After the disappointment of being denied a posting in the Middle East, Blake had adjusted to his temporary grounding in London. His home life was fulfilling and he was settled enough at work, so he was content to bide his time. This mood of well-being was abruptly shattered in November 1959, when his boss in DP 4, Robert Dawson, requested that he stay in the section for a further three years. Blake
was distraught: ‘I refused to stay, and said that if he insisted I would resign from the Service. When the Personnel Department realised how strongly I felt about this they agreed to abide by their original promise, to let me go to the Lebanon in September 1960.’
When Blake eventually informed Rodin and Dozhdalev about his move to this Cold War backwater, he was somewhat economical with the truth: ‘In reporting my new appointment to the Russians I did not say it was my own choice that I’d been sent to the Lebanon, but that this was a decision of the Service, which it would be unwise to go against. The Russians were naturally anxious that I should stay in the position I was in, in London.’

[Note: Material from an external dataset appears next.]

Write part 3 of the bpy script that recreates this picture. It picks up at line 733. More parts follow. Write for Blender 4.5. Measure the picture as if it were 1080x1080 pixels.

Lebanon would offer a vital respite, but Blake, in his darker moments, had a sense of foreboding. Reckoning was surely close at hand. He or his KGB colleagues might slip up and fail to evade surveillance, and there was always the risk of being unmasked by a Soviet defector. In that eventuality, what should he do? Would the KGB want him to confess or deny? Would they want him to stand up in court and denounce the subversive activities of the Western intelligence services against the Soviet Union? One summer evening as they were walking along a quiet street in Croydon, he sought guidance on this matter from Rodin. To his surprise, his controller was completely unwilling to talk about it: ‘He argued that if I did everything right and made no mistakes, nothing could go wrong. The very fact of discussing the subject was already an admission of defeat.’ Suitably chastened, Blake resolved to suppress his anxieties.